Interfund activity within and among the three fund types (governmental, proprietary, and fiduciary) should be classified and accounted for by the appropriate characters of revenue/expenditure and receivable/payable. There are several types of internal and interfund activities; however, for the financial reporting purpose of the Sacramento Annual Comprehensive Financial Report (ACFR), we are focused on the discussion of the County­ wide interfund transactions which consist of interfund loans and interfund transfers.

Interfund Loans

Interfund loans represent amounts provided between funds and blended component units of the primary government with a requirement for repayment. Interfund loans should be reported as interfund receivables on the balance sheet/statement of net position of the lender funds and interfund payables in borrower funds. For interfund loans, a written agreement that is approved by the Board of Supervisors needs to be in place with applicable payback terms before being entered into the accounting software. Although interfund receivables and liabilities may be classified as current or noncurrent depending on the terms for repayment, all such transactions must be reflected as fund receivables and liabilities. There are two types of interfund loans: due to other funds/due from other funds and advances to other funds/ advances from other funds.

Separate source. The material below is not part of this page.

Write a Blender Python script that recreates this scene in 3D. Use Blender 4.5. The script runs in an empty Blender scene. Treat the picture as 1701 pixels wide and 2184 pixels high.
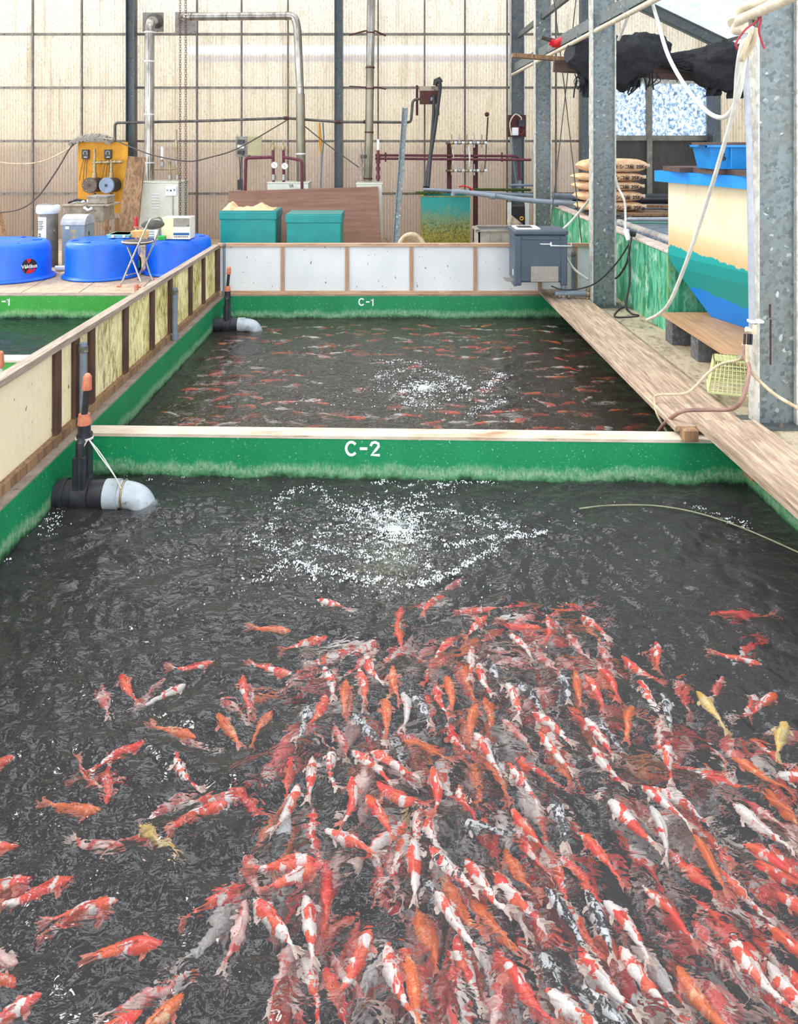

Due to/due from are interfund balances that are currently receivable or payable within a year (short term) and is recorded as "Due from other funds" (interfund receivable) and "Due to other funds" (interfund payable). Amounts due to/from other funds generally arise from interfund loans or interfund services used/interfund services provided between funds.

Movement of money for loans extending beyond one year should be reflected as "Advance to other funds" and "Advance from other funds". Advance to other funds is an asset account used to record noncurrent portions of a long-term loan receivable from one fund to another fund within the same reporting entity. Advance from other funds is a liability account used to record noncurrent portions of long-term debt owed by one fund to another fund within the same reporting entity. Any governmental fund that reports an advance to another fund should also report a corresponding reservation of governmental fund balances to indicate that the resources loaned are not currently available for expenditure. For instance, one fund may make an advance to another fund, or one fund may provide services to another without payment at the time the services are provided. The advancing fund should reserve fund balance for the noncurrent portion of amounts due from another fund. The nonspendable fund balance ledger account indicates the amounts reported in advance to accounts and should not be considered available spendable resources as they do not represent net current assets.

Interfund loans should be accounted for as interfund receivables in the lender's funds and interfund payables in the borrower's funds. The activity should not be reported as other financing sources or uses in the fund financial statements. If repayment is not expected within a reasonable amount of time, the interfund balances should be reduced and the amount that is not expected to be repaid should be reported as a transfer from the fund that made the loan and transfer to the receiver fund.

Interfund Transfers

Interfund transfers represent flows of assets such as cash or goods between funds and blended component units of the primary government without equivalent flows of asset in return, and without a requirement for repayment. The fund receiving funds will record an Operating Transfers In. The fund distributing funds will record an Operating Transfers Out. Having such activity identified separately will be useful when preparing consolidated financial reports that require interfund eliminations. In governmental funds, transfers should be accounted for as other financing uses in the funds making the transfers and as other financing sources in the funds receiving the transfers in the Statement of Revenues, Expenditures and Changes in Fund Balances. In proprietary funds, transfers should be reported after nonoperating revenues and expenses in the Statement of Revenues, Expenses and Changes in Net Position.